An arithmetical function f is called periodic mod k if k>0 and f(m) =f(n) whenever m$\equiv$ n (mod k). The integer k is called a period of f.

(i) If f is periodic mod k, prove that f has a smallest positive period $k_{0}$ and $k_{0}$ |k.

Attempt : by well ordering principle there exists a smallest period $k_{0}$ .

Now, m$\equiv$ n (mod k) => f(m) =f(n) => m$\equiv$ n (mod $k_{0}$ => m-n = $k_{0}$ x,$ m-n =k_{1} y$ , which implies $k_{0} x = k_{1} y$ and $k_0 < k_{1}$ implies that x>y , but I am still not getting that y divides x to prove what is asked.

Can you please help in deducing that ?

Answer 1

One could perhaps try a proof by contradiction. Assume that $k_0 \nmid k_1$. Then there are integers $q,r$ with $0 < r < k_0$ such that $k_1 = qk_0 + r$.
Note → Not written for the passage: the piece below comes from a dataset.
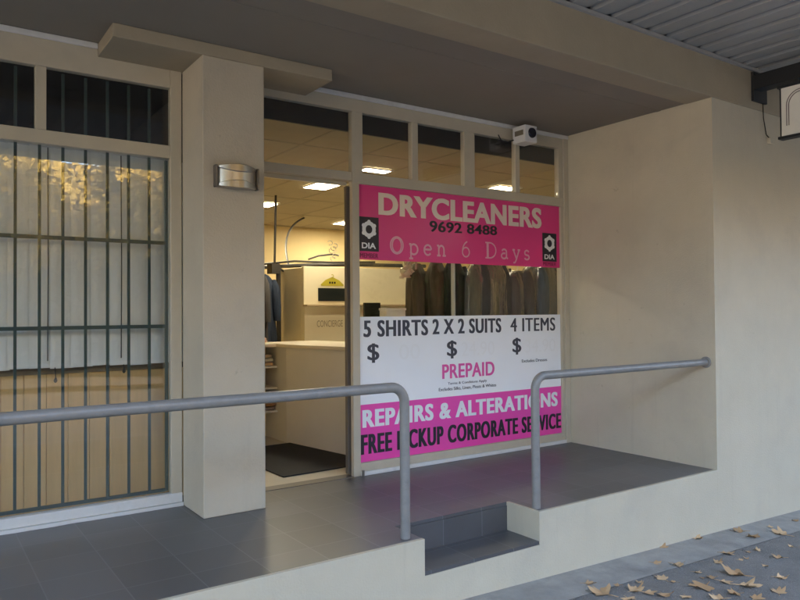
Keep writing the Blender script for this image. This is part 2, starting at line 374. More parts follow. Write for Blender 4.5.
# ------------------------------------------------------------------ porch
p = MB()
nx0, nx1, nyb, nz = 2.236, 3.089, 3.296, -0.173
p.prism([(XL_END, YF + 0.024), (nx0, YF + 0.024), (nx0, nyb), (nx1 + 0.022, nyb), (nx1 + 0.022, YF + 0.024), (XR, YF + 0.024), (XR, YS + 0.06), (XL_END, YS + 0.06)], -0.02, 0.0)
tag(p.build('porch_floor', 'tiles', origin=(0, 0, 0)), kind='structure')
s_ = MB(); s_.box(nx0 + 0.001, nx1 - 0.001, YF + 0.003, nyb - 0.006, nz - 0.02, nz); s_.box(nx0 + 0.001, nx1 - 0.001, nyb - 0.005, nyb + 0.02, nz - 0.02, -0.021)
tag(s_.build('porch_step', 'tiles', origin=(0, 0, 0)), kind='structure')

# ------------------------------------------------------------------ building
B = empty('shop_building', (2.0, YF, -0.4), 'cream rendered shop building with recessed porch under a dark awning', 'building')
bw = MB()
bw.box(XL_END, nx0, YF, YF + 0.2, -1.0, -0.0205); bw.box(nx0, nx1, YF, YF + 0.2, -1.0, nz - 0.021)
bw.box(nx1, XR, YF, YF + 0.2, -1.0, -0.0205)
bw.box(nx1 + 0.0005, nx1 + 0.2, YF + 0.2, nyb + 0.05, -0.6, -0.0205)
bw.box(nx0 - 0.2, nx0 - 0.0005, YF + 0.2, nyb + 0.05, -0.6, -0.0205)
bw.box(XL_END, nx0, YF, YF + 0.0235, -0.0204, 0.0012); bw.box(nx1, XR, YF, YF + 0.0235, -0.0204, 0.0012); bw.box(nx1, nx1 + 0.0215, YF + 0.0236, nyb, -0.0204, 0.0012)
bo = bw.build('base_wall', 'render', B)
tag(bo, 'white painted base wall under the porch')
y1_ = YS + 0.06; rw = MB(); rw.box(XR, XR_END, YF, y1_, -1.3, ZC + 0.02)
rw.build('wall', 'render', B, bevel=0.0012)
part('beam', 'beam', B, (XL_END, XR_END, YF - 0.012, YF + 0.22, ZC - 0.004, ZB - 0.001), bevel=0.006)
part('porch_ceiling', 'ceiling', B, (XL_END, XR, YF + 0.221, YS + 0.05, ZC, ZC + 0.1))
for jb in ((XL_END, XR - 0.001, 3.452, 3.49), ):
    part('ceiling_joint', 'ceiling', B, (*jb, ZC - 0.004, ZC - 0.0005), bevel=0.001)
part('gutter_strip', 'soffit', B, (XL_END, XR_END, YF - 0.034, YF - 0.0125, ZB - 0.028, ZB - 0.004))
part('sun_block_upper_wall', 'shopbrick', B, (XL_END, XR_END, YF + 0.02, YF + 0.3, ZB + 0.13, 7.6), (XL_END, XL_END + 0.3, YF + 0.301, YBACK, ZB + 0.13, 7.6),  # unseen upper storey, added to block the sun from behind
     (XR_END - 0.3, XR_END, YF + 0.301, YBACK, ZB + 0.13, 7.6))
part('roof', 'roof', B, (XL_END, XR_END, YF + 0.25, YBACK, 7.3, 7.5), (XL_END, XR_END, YF + 0.31, YBACK, ZB + 0.02, ZB + 0.12))
part('wall', 'shopbrick', B, (XL_END - 0.2, XL_END - 0.001, YF, YBACK, -1.0, ZB), (XR_END + 0.001, XR_END + 0.2, YF, YBACK, -1.3, ZB), (XL_END, XR_END, YBACK, YBACK + 0.2, -1.3, 7.6))
# column with its cross head
col = part('column', 'column', B, (1.412, 1.802, YC, YS - 0.001, 0.0, 2.7295), bevel=0.006)
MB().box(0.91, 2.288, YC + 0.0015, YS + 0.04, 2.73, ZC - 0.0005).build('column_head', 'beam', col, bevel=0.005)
# awning: ribbed soffit sheet, front fascia
a = MB(); pitch = 0.2; x = XL_END; prof = []
while x < XR_END:
    prof += [(x, 0.0), (x + 0.125, 0.0), (x + 0.138, 0.022), (x + 0.187, 0.022)]; x += pitch
YA = -0.3
n = len(prof)
vs = [(px, YF - 0.013, ZB + pz) for px, pz in prof] + [(px, YA, ZB + pz - 0.02) for px, pz in prof]
a.add(vs, [(i, i + 1, n + i + 1, n + i) for i in range(n - 1)])
a.box(XL_END, XR_END, YA, YF + 0.2, ZB + 0.05, ZB + 0.09)
aw = a.build('awning', 'soffit', B)
MB().box(XL_END, XR_END, YA - 0.05, YA - 0.001, ZB - 0.08, ZB + 0.22).build('awning_fascia', 'beam', aw, bevel=0.004)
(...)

Given any positive integer $x$, there are integers $q',r'$ with $0 \leq r' < r$ such that $x = q'r + r'$. Therefore $$ f(x) = f(q'r + r') = f(q'(k_1-qk_0) + r') = f(q'k_1 - q'qk_0 + r'). $$
Since both $k_0$ and $k_1$ are periods of $f$, $f(q'k_1 - q'qk_0 + r') = f(r')$. Thus for any positive integer $x$, $f(x) = f(r')$, where $x \equiv r'~(mod~r)$. This means that $r$ is a period of $f$ that is smaller than $k_0$, contradicting the choice of $k_0$.

Answer 2

Hint: the periods set $P$ is nonempty & closed under subtraction $>0\,$ $(k>\bar k\in P\Rightarrow k\!-\!\bar k\in P),\,$ so the least period divides every period by a fundamental Lemma (which has a one-line proof).